→ **Given request**
Output the material exactly, but drop every image it holds.
▬▬▬
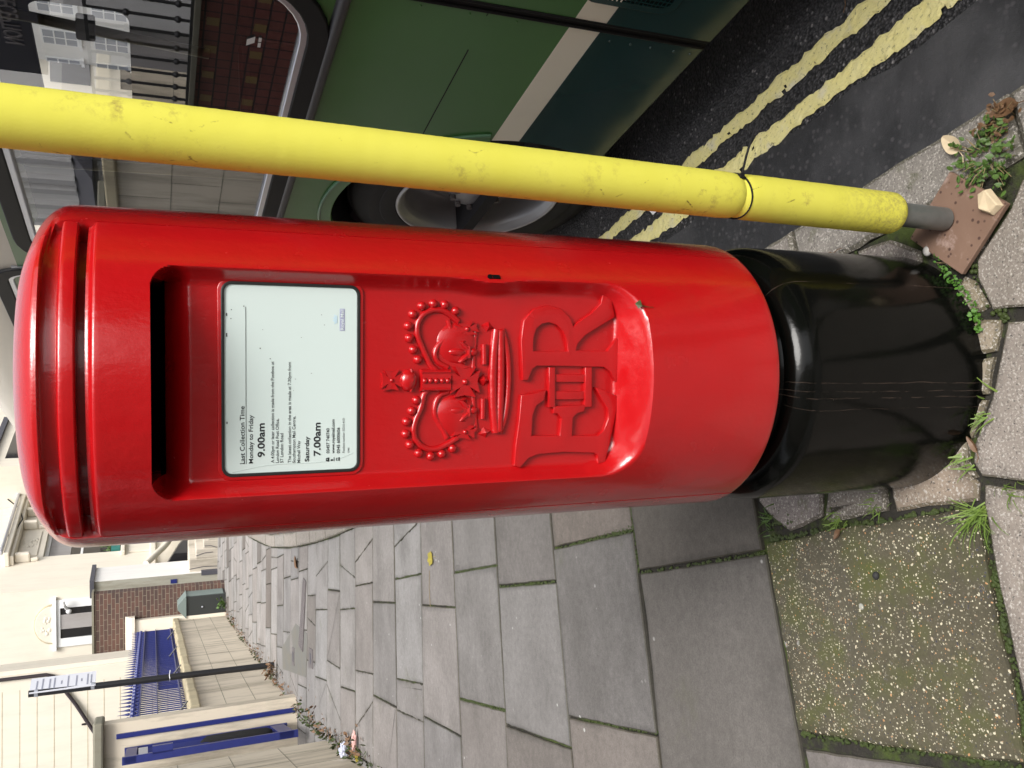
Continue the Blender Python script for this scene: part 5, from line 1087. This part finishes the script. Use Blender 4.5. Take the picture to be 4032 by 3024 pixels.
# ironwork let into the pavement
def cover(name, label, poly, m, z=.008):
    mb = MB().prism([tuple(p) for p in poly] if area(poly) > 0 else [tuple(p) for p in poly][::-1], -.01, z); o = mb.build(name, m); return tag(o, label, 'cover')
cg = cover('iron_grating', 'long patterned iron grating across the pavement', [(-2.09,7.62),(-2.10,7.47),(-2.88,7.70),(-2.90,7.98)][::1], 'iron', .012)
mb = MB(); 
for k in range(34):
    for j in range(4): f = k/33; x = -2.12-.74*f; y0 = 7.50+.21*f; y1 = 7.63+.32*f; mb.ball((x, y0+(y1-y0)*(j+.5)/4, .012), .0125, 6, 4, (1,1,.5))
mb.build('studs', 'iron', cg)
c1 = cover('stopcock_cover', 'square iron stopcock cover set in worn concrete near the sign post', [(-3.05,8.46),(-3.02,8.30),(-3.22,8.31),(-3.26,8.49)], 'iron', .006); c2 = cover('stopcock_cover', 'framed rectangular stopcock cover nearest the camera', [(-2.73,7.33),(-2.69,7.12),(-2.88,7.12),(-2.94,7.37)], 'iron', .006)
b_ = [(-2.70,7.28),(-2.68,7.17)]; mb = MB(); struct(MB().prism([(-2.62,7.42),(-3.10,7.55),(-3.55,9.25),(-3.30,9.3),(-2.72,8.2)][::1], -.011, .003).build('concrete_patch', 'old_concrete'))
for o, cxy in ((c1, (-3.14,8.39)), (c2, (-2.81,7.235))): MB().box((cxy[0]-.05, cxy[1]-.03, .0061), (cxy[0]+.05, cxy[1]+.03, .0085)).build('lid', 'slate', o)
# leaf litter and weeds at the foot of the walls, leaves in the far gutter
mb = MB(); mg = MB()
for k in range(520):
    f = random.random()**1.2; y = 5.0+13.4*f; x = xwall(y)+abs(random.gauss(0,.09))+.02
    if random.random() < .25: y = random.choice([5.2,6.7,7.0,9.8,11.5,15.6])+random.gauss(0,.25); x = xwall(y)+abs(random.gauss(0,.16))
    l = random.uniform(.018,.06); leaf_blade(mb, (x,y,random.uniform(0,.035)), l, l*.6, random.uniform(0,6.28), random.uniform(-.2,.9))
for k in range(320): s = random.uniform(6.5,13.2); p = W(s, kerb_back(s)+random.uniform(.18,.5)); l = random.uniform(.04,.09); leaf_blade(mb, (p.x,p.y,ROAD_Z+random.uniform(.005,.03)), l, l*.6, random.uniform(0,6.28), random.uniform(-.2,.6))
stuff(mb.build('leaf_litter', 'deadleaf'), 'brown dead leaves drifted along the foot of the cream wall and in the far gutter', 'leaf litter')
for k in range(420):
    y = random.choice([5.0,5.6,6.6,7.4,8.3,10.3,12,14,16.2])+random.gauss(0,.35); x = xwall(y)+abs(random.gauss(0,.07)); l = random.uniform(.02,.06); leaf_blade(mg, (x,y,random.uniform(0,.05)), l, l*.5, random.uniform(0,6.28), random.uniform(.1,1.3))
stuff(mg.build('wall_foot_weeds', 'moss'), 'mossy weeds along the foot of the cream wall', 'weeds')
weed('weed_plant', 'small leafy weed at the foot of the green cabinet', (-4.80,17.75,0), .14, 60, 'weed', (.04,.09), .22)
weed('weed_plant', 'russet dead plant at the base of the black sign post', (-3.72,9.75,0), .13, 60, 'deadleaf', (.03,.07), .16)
▬▬▬
→ **Task response**
Continue the Blender Python script for this scene: part 5, from line 1087. This part finishes the script. Use Blender 4.5. Take the picture to be 4032 by 3024 pixels.
# ironwork let into the pavement
def cover(name, label, poly, m, z=.008):
    mb = MB().prism([tuple(p) for p in poly] if area(poly) > 0 else [tuple(p) for p in poly][::-1], -.01, z); o = mb.build(name, m); return tag(o, label, 'cover')
cg = cover('iron_grating', 'long patterned iron grating across the pavement', [(-2.09,7.62),(-2.10,7.47),(-2.88,7.70),(-2.90,7.98)][::1], 'iron', .012)
mb = MB(); 
for k in range(34):
    for j in range(4): f = k/33; x = -2.12-.74*f; y0 = 7.50+.21*f; y1 = 7.63+.32*f; mb.ball((x, y0+(y1-y0)*(j+.5)/4, .012), .0125, 6, 4, (1,1,.5))
mb.build('studs', 'iron', cg)
c1 = cover('stopcock_cover', 'square iron stopcock cover set in worn concrete near the sign post', [(-3.05,8.46),(-3.02,8.30),(-3.22,8.31),(-3.26,8.49)], 'iron', .006); c2 = cover('stopcock_cover', 'framed rectangular stopcock cover nearest the camera', [(-2.73,7.33),(-2.69,7.12),(-2.88,7.12),(-2.94,7.37)], 'iron', .006)
b_ = [(-2.70,7.28),(-2.68,7.17)]; mb = MB(); struct(MB().prism([(-2.62,7.42),(-3.10,7.55),(-3.55,9.25),(-3.30,9.3),(-2.72,8.2)][::1], -.011, .003).build('concrete_patch', 'old_concrete'))
for o, cxy in ((c1, (-3.14,8.39)), (c2, (-2.81,7.235))): MB().box((cxy[0]-.05, cxy[1]-.03, .0061), (cxy[0]+.05, cxy[1]+.03, .0085)).build('lid', 'slate', o)
# leaf litter and weeds at the foot of the walls, leaves in the far gutter
mb = MB(); mg = MB()
for k in range(520):
    f = random.random()**1.2; y = 5.0+13.4*f; x = xwall(y)+abs(random.gauss(0,.09))+.02
    if random.random() < .25: y = random.choice([5.2,6.7,7.0,9.8,11.5,15.6])+random.gauss(0,.25); x = xwall(y)+abs(random.gauss(0,.16))
    l = random.uniform(.018,.06); leaf_blade(mb, (x,y,random.uniform(0,.035)), l, l*.6, random.uniform(0,6.28), random.uniform(-.2,.9))
for k in range(320): s = random.uniform(6.5,13.2); p = W(s, kerb_back(s)+random.uniform(.18,.5)); l = random.uniform(.04,.09); leaf_blade(mb, (p.x,p.y,ROAD_Z+random.uniform(.005,.03)), l, l*.6, random.uniform(0,6.28), random.uniform(-.2,.6))
stuff(mb.build('leaf_litter', 'deadleaf'), 'brown dead leaves drifted along the foot of the cream wall and in the far gutter', 'leaf litter')
for k in range(420):
    y = random.choice([5.0,5.6,6.6,7.4,8.3,10.3,12,14,16.2])+random.gauss(0,.35); x = xwall(y)+abs(random.gauss(0,.07)); l = random.uniform(.02,.06); leaf_blade(mg, (x,y,random.uniform(0,.05)), l, l*.5, random.uniform(0,6.28), random.uniform(.1,1.3))
stuff(mg.build('wall_foot_weeds', 'moss'), 'mossy weeds along the foot of the cream wall', 'weeds')
weed('weed_plant', 'small leafy weed at the foot of the green cabinet', (-4.80,17.75,0), .14, 60, 'weed', (.04,.09), .22)
weed('weed_plant', 'russet dead plant at the base of the black sign post', (-3.72,9.75,0), .13, 60, 'deadleaf', (.03,.07), .16)